Memory, Sorrow and Thorn is now an acknowledged classic of the genre, important in its development and ambitious in its scope. It also set the tone for a variant form of fantasy, works consisting of thousands of pages extending across multiple volumes. Many, many authors would follow in his train, not least himself: in 2017 Williams will publish The Witchwood Crown, the first volume of The Last King of Osten Ard, a sequel trilogy set thirty years after the events of the first three books. It is one of the most eagerly-awaited epic fantasy projects on the horizon, and it remains to be seen if Williams can recapture the impact of his classic trilogy.

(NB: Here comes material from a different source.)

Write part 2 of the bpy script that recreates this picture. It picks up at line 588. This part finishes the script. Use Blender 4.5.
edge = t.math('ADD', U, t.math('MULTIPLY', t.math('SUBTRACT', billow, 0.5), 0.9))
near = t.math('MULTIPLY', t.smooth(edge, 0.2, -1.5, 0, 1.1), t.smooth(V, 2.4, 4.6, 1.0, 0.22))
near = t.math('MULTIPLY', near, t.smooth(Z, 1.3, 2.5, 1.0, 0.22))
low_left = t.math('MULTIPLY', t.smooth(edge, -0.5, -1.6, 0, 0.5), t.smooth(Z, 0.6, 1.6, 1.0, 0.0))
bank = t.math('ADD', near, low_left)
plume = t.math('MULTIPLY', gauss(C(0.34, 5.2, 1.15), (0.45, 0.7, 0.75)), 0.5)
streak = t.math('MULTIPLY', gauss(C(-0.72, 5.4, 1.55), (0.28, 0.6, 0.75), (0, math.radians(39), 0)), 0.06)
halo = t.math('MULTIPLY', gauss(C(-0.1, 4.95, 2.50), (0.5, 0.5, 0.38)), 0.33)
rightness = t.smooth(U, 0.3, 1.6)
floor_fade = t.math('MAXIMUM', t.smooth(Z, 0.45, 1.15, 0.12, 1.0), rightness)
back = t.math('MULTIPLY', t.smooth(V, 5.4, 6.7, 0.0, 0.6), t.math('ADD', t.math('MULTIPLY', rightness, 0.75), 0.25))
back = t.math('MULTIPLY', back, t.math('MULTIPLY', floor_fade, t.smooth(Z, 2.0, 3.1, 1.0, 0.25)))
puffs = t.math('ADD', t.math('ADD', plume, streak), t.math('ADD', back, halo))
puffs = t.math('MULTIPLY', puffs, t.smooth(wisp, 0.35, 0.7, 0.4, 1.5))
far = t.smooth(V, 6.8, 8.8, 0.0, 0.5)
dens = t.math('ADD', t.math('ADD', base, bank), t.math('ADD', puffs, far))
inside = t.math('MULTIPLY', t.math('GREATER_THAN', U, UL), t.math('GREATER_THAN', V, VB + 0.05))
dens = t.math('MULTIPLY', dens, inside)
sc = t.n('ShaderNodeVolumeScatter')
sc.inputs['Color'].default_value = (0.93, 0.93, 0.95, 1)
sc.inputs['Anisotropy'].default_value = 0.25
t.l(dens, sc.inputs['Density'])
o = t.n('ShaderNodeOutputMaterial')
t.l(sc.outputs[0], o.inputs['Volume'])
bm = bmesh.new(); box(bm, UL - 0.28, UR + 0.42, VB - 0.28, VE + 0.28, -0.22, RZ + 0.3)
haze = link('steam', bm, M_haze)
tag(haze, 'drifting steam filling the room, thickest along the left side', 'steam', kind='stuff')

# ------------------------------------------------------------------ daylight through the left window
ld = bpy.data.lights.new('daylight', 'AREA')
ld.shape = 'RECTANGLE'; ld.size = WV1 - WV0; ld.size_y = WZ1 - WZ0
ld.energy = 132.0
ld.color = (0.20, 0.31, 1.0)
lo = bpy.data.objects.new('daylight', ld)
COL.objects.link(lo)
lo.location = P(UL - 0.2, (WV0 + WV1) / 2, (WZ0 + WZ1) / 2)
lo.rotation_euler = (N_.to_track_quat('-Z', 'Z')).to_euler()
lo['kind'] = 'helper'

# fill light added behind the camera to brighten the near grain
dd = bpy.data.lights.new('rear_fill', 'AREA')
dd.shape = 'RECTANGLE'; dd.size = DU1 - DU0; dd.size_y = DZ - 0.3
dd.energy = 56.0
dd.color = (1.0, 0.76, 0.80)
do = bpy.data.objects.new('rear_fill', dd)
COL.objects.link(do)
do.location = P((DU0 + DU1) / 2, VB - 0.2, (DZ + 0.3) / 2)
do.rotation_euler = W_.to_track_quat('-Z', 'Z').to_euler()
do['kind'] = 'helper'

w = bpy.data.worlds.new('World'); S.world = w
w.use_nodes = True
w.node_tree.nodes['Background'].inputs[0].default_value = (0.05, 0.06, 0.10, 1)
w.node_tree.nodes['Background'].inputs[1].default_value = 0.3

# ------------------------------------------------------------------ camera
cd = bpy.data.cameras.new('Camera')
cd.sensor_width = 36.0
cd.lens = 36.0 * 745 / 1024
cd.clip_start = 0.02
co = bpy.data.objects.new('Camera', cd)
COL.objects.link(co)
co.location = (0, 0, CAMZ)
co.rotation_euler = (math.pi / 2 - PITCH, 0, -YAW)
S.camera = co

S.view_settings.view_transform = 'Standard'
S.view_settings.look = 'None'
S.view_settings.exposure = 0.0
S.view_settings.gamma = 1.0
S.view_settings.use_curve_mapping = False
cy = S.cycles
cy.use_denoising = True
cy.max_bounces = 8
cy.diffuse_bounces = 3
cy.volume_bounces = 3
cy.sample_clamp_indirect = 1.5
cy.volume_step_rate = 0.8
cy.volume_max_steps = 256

As epic fantasy began transitioning to the Big Fat Endless Series that has become one of its defining features, there was also a different subset of fantasy that was interested in mashing things up, blurring genre boundaries and generally being a bit weird.

3 comments:

David Liss said...

Nice summary of the books and their significance in the field. These remain the gold-standard of post-Tolkein fantasy for me. I can't think of any other series as well-written and absorbing – at least none that maintained that level of excellence all the way through.

James D. Cormier said...

Thank you for this, Adam! It's surprisingly rare (or at least it seems so to me) to see Williams get proper credit for his influence on the field. Memory, Sorrow, and Thorn remains my favorite fantasy series. Over the last ten years or so, there's been a lot of talk about authors "subverting the tropes" of traditional epic fantasy, which always makes me think: But Tad Williams, himself one of the supposed traditionalists, was doing that in the 80s! Definitely worthy of its own post in your epic history.

Rick Robinson said...

Adam, is there any way to receive, in some text, pdf, e-reader or other format, the complete set of these posts, front to back?